Galatians 5: 11 Now, brothers, if I am still preaching circumcision, why am I still being persecuted? In that case the offense of the cross has been abolished. 12
As for those who are agitating you, I wish they would proceed to emasculate themselves! 13 For you, brothers, were called to freedom; but do not use your freedom as an opportunity for the flesh. Rather, serve one another in love.…
The issue that Paul was addressing in Galatians was the same issue that was being address in Acts 15:1, namely whether Gentiles are required to become circumcised in order to become saved, so it is important to determine whether this was something that God's Law actually required or whether it was something that man was teaching that God's Law required. If you can't cite where God's Law required anyone to become circumcised for the specific purpose of becoming saved, then God did not require it it, and it is therefore only a man-made work of law that was rejected by the Jerusalem Council. However, if you can cite where God's required all Gentiles to become circumcised in order to become saved, then please explain to me why we should follow what the Jerusalem Council said on instead of what God said on this matter.
According to Isaiah 45:25, all Israel will be saved, so a number of Jews incorrectly thought that meant that Gentiles had to become Jewish proselytes in order to become saved, which involved circumcision, and which involved joining the group of people who agreed at Sinai to do everything Moses said (Exodus 20:19, Deuteronomy 5:22-33). Moses had the authority to interpret the Law, but by the 1st century those who who this authority passed down to them were referred to as sitting in Moses' seat and it had become a large body of Jewish oral laws, tradition, rulings, and fences that Jesus referred to as placing a heavy burden on the people. He certainly was not criticizing the Pharisees for instructing the people to obey what God had commanded them to do, but rather these the role of these oral laws were a major source of conflict between Jesus and Pharisees (Matthew 15:1-9), which continued between the followers of Jesus and the Pharisees, which came to a head in Acts 15 and Galatians. So by becoming circumcised, Gentiles were becoming Jewish proselytes and agreeing to live as Jews according to all of their oral laws, and doing that in order to become saved, so that is why becoming circumcised was making what Jesus did of no value and what Paul was rejecting in Galatians.
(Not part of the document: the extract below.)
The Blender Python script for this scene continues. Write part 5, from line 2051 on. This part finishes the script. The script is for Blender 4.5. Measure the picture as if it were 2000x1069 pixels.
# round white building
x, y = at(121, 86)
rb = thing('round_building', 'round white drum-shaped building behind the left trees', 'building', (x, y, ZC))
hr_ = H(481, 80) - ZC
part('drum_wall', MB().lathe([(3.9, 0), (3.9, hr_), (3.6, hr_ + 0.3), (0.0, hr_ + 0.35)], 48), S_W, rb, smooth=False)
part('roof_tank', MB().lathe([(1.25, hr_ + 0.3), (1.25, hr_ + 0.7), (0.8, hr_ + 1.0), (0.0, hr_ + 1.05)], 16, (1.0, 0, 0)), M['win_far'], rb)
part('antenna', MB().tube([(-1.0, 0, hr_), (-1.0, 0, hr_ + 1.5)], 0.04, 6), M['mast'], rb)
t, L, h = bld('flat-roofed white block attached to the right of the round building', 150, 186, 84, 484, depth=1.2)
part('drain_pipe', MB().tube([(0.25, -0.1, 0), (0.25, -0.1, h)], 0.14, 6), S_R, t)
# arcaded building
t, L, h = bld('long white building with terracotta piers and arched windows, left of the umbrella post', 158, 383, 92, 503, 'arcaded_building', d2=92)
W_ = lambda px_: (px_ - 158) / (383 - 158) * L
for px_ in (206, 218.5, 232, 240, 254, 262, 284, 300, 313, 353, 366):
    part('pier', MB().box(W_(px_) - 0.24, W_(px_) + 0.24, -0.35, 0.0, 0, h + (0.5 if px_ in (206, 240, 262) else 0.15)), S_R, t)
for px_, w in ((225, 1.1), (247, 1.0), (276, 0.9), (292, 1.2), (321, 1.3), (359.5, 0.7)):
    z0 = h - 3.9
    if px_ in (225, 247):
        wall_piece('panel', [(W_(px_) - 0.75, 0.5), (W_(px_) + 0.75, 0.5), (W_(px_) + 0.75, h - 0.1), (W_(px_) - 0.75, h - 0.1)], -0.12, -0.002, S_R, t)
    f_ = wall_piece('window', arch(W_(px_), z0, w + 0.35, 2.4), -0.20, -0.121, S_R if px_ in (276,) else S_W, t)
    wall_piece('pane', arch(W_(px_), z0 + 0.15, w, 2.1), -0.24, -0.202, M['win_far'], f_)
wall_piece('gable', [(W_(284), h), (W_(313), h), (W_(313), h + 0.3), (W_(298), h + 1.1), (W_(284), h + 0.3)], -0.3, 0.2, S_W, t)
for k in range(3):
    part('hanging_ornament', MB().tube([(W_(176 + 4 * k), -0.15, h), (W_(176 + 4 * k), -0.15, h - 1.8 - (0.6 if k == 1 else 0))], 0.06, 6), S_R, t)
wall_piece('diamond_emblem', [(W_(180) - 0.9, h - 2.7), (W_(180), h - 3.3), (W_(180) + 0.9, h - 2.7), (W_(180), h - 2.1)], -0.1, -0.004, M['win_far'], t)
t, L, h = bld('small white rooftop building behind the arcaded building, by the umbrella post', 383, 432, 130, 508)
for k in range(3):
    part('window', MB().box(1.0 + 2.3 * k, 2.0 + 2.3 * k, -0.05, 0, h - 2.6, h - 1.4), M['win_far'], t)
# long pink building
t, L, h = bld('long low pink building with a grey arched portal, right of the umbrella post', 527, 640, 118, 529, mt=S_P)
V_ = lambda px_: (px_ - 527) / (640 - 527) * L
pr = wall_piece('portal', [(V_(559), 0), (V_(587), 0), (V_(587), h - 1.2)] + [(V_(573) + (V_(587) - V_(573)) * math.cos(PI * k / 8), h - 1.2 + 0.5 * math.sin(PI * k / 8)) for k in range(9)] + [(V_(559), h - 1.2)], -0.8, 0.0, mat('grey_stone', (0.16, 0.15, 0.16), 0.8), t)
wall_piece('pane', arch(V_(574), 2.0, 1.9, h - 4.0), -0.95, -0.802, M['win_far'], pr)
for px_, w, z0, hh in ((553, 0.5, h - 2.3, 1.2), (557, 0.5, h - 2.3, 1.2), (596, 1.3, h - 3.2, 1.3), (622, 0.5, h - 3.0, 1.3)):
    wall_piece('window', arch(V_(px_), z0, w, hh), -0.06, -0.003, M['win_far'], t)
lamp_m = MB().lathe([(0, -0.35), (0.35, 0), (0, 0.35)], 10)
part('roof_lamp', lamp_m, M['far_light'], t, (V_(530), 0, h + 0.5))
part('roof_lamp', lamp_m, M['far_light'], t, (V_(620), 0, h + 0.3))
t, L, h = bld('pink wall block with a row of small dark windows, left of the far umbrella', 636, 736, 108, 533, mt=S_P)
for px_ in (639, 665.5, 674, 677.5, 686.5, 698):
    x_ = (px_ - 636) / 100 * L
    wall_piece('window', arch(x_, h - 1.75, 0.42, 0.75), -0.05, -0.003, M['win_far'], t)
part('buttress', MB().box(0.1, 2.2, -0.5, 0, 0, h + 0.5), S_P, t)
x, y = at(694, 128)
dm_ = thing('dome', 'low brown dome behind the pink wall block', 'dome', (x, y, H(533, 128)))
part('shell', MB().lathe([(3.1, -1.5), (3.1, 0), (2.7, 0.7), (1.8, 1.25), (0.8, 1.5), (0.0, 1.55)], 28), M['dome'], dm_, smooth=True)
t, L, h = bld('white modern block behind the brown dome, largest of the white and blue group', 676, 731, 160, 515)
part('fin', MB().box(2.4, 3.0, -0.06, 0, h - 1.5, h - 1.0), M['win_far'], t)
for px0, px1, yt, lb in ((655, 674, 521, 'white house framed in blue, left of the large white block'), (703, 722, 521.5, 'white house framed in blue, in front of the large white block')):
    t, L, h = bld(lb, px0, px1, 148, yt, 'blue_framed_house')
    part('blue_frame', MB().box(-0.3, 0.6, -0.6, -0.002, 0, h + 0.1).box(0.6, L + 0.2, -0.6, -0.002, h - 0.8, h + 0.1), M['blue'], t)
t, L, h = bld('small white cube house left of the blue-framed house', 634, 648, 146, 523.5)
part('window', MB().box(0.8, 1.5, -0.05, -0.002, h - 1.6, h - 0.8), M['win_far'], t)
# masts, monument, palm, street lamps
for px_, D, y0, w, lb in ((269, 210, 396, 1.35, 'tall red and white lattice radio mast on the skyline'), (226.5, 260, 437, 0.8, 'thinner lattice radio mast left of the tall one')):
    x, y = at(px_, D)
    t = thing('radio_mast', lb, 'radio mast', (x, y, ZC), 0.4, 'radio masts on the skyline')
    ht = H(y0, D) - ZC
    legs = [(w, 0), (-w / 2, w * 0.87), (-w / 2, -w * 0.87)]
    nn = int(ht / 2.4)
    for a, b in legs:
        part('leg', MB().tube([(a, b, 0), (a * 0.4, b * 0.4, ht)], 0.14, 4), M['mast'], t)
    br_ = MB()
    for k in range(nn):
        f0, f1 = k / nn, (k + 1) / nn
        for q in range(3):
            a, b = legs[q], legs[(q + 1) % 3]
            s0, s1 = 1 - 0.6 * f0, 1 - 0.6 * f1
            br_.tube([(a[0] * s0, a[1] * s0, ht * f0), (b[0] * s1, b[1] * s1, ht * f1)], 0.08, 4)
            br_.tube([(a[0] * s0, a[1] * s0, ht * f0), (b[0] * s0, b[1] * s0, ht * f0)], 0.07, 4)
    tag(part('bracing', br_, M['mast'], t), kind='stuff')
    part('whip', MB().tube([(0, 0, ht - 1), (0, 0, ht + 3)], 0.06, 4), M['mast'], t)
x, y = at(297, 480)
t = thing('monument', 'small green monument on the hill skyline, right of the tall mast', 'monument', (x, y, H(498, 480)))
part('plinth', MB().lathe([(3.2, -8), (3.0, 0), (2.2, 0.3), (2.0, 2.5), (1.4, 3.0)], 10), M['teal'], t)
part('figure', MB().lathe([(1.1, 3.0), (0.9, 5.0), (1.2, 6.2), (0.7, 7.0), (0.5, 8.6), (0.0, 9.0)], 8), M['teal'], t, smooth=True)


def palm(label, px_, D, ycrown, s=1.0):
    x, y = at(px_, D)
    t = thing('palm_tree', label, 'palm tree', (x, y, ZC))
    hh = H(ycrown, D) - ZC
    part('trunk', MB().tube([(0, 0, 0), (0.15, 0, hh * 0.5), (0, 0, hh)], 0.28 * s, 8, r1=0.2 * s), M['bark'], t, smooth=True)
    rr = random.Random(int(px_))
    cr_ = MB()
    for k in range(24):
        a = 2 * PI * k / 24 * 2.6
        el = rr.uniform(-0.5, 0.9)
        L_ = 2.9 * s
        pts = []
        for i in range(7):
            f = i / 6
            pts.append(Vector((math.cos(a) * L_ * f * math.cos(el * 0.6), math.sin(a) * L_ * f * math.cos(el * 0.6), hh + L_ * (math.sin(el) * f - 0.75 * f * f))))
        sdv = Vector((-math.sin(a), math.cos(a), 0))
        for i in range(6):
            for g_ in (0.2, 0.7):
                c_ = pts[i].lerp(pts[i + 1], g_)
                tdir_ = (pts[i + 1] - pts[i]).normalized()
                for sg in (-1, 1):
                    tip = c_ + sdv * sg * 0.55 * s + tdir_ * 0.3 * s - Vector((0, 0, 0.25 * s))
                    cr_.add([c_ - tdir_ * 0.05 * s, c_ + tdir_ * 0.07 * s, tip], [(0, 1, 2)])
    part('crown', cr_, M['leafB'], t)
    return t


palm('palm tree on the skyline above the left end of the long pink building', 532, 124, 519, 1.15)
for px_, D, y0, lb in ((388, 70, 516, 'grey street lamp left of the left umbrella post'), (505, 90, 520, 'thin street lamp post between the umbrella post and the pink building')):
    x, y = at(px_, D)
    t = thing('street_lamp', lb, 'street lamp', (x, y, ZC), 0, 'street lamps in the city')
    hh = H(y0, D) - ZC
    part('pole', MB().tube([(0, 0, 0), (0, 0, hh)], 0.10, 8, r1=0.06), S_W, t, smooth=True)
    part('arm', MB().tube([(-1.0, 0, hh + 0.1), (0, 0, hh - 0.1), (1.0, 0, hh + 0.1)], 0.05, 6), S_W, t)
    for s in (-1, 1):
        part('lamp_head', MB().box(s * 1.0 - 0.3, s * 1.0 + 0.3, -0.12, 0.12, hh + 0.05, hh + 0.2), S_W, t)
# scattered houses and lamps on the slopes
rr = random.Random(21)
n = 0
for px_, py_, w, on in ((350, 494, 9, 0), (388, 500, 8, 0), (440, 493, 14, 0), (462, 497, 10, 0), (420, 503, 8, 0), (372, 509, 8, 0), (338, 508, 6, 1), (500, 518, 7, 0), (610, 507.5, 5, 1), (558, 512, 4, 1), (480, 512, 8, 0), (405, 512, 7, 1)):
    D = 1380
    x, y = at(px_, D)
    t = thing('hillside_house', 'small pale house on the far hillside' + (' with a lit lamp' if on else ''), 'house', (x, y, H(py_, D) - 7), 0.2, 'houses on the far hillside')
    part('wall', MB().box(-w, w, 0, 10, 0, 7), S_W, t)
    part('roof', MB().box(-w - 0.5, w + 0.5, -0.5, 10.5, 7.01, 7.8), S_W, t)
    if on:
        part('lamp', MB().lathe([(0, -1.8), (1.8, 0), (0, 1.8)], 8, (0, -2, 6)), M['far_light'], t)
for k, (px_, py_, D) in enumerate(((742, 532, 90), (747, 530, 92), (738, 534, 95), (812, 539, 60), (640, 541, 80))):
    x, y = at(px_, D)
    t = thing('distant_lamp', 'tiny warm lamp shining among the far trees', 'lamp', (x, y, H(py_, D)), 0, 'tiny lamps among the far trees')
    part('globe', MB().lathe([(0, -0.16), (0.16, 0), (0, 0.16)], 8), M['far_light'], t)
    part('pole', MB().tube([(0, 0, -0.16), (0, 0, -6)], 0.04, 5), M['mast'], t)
2 Corinthians 3: 6 And He has qualified us as ministers of a new covenant, not of the letter but of the Spirit; for the letter kills, but the Spirit gives life. 7
Now if the ministry of death, which was engraved in letters on stone, came with such glory that the Israelites could not gaze at the face of Moses because of its fleeting glory, 8 will not the ministry of the Spirit be even more glorious?…9 For if the ministry of condemnation was glorious, how much more glorious is the ministry of righteousness! 10
Indeed, what was once glorious has no glory now in comparison to the glory that surpasses it. 11 For if what was fading away came with glory, how much greater is the glory of that which endures!…13 We are not like Moses, who would put a veil over his face to keep the Israelites from gazing at the end of what was fading away.
In Deuteronomy 30:15-20, it is up front that the Law is a ministry of life and blessing for obedience and ministry of death and cursing for disobedience, so the fact that the Law brings death for disobedience is hardly a good argument for disobedience to it.
Romans 7: 9 Once I was alive apart from the Law; but when the commandment came, sin sprang to life and I died. 10
So I discovered that the very commandmentthat was meant to bring life actually brought death. 11 For sin, seizing its opportunity through the commandment, deceived me and through the commandment put me to death.…
Romans 7:12-13 So the law is holy, and the commandment is holy and righteous and good. 13 Did that which is good, then, bring death to me? By no means! It was sin, producing death in me through what is good, in order that sin might be shown to be sin, and through the commandment might become sinful beyond measure.
Paul said that the Law is holy, righteous, and good, and that he did not blame what was good for bringing death, but rather the problem was the law of sin that was producing death through what was good. So the solution to the problem is not to do away with what is good, but to do away with what was hindering us from doing what is good. In Titus 2:11-14, it does not say that Christ gave himself to redeem us from the Law, but to redeem us from all Lawlessness, so we have been set free from sin in order to be free to serve God (Romans 6:16-19).
In Romans 7, Paul was comparing and contrasting God's Law with the law of sin. He said that God's Law was not sin, but that it revealed what sin is (7:7), that it is holy, righteous, and good (7:12), that it is the good he sought to do (7:13-20), the good he delighted in doing (7:22), and the good that he served with his mind (7:25), but contrasted that with a law of sin that came about to increase transgressions (5:20), that stirred up sins to bear fruit unto death (7:5), that held him captive (7:6), that gave sin it's power (7:8), that cause him not to do the good that he wanted (7:13-20), that held him captive (7:23), and that he served with his flesh (7:25), so it is important not to mistake Paul speaking against the law of sin as speaking against God's holy, righteous, and good Law.
Beware lest any man spoil you through philosophy and vain deceit, after the tradition of men, after the rudiments of the world, and not after Christ.
9 For in him dwelleth all the fulness of the Godhead bodily.
10 And ye are complete in him, which is the head of all principality and power:
11 In whom also ye are circumcised with the circumcision made without hands, in putting off the body of the sins of the flesh by the circumcision of Christ:
12 Buried with him in baptism, wherein also ye are risen with
him through the faith of the operation of God, who hath raised him from the dead.
13 And you, being dead in your sins and the uncircumcision of your flesh, hath he quickened together with him, having forgiven you all trespasses;
14 Blotting out the handwriting of ordinances that was against us, which was contrary to us, and took it out of the way, nailing it to his cross;
Do you really think that Paul was describing those who were teaching obedience to the holy, righteous and good commands of God (Romans 7:12) as teaching empty philosophy and vain deceit according to human tradition? Jesus lived in perfect obedience to the Law, so it wouldn't make any sense to say that follow his example is not according to Christ. Paul described those promoting these elementary principles of the world in Colossians 2:20-23 as promoting human precepts and traditions, self-made religion, asceticism, and severity to the body, so he was very clearly speaking against the teachings of men, not those teaching obedience to God.
"The Decalogue produces frustrated religious hypocrites who damn other people for not being as moral as them. How moral is it to damn somebody."
God did not give the Law to damn anyone, but rather He said that what He commanded for his people own good, to prosper us, to bless us, and to teach us how to walk in His ways (Deuteronomy 6:24, Deuteronomy 8:6), so you can either believe what God said is true or you can believe whoever made that quote.